Thursday, December 30, 2010

Let's Hear if for Stan Kimer!

And congrats to Stan Kimer, a lay leader at St. John's Metropolitan Church in Raleigh, NC, who is now the face of the North Carolina Council of Churches as President of the Council. This is a one year term, in which a second year is not unheard of. He is not the Executive Director, which is a whole other title and office with certain responsibilities.

What is interesting was the reports re: how other denominations and Churches, e.g., some Baptists, United Methodists, and Roman Catholic Church thinks about this because of their reservation about openly LGBTQ people in ordained positions (from AP report):

The election also doesn't necessarily reflect a major change in Christian thinking in North Carolina.
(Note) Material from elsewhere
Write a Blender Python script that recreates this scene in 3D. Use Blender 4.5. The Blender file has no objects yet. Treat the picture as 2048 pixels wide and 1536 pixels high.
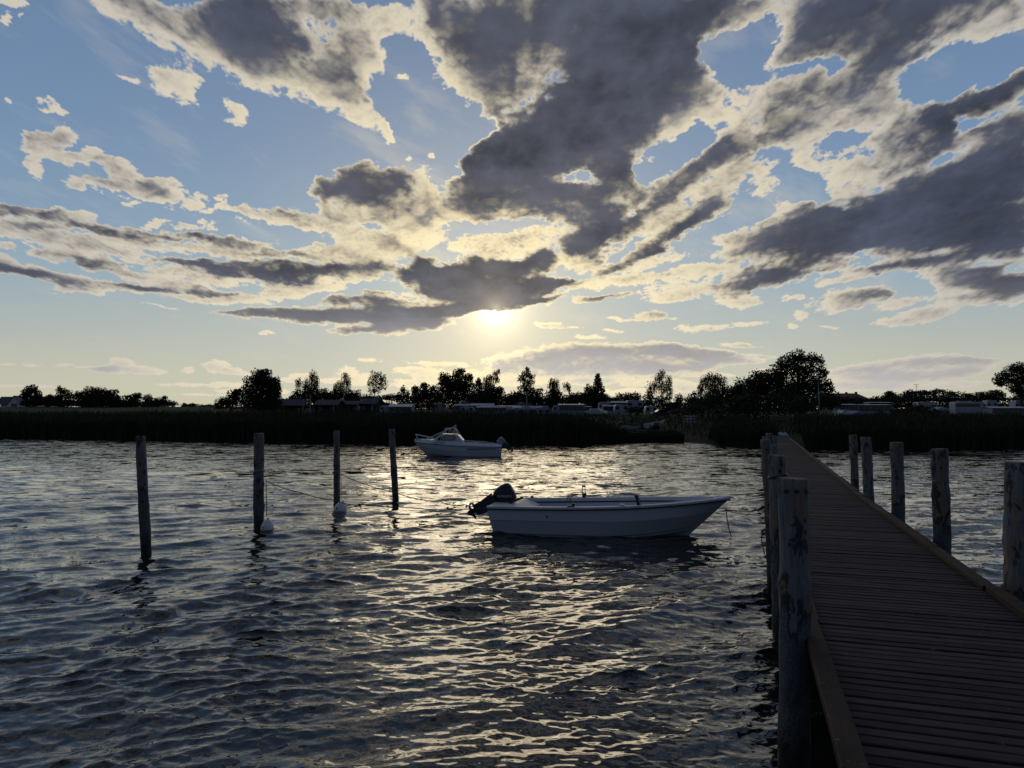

Most of the council's members are mainline Protestant groups whose national denominations have been moving in recent years to accept expanded roles for gays and lesbians. The state branch of the Southern Baptist Convention, arguably the most prominent Christian group in North Carolina, is not a member of the council of churches.

Both Roman Catholic dioceses in North Carolina are members of the council, and Reed said Kimer's election was more about his personal qualities and the role of the council as an organizing body for activism than about theological changes in the member churches.

"Most of our members are still having internal conversations, dialogue and debate about this issue, at varying degrees of intensity," he said.

Please! Stop it! This is homophobic writing. First, Mr. Kimer is not being ordained, nor is he ordained, even in his own denomination which is openly LGBTQ. Second, he is simply the President of the Council for a term of one year, and does not have any power for celebrating any sacraments. By the way, I did not see anyone asking the MCC how it squared its belief system with homophobic denominations and churches of the NC Council. Interesting, yes?

However, he is the public face of the Council, and this is good, because it shows the ability to hold together a diversity of faith traditions under one umbrella, which is what most Councils do, e.g., the NCCC and WCC.

Congrats, Stan!

And for those who are wary of all this, welcome to what God is doing in this world: still creating and promoting justice, peace, and love.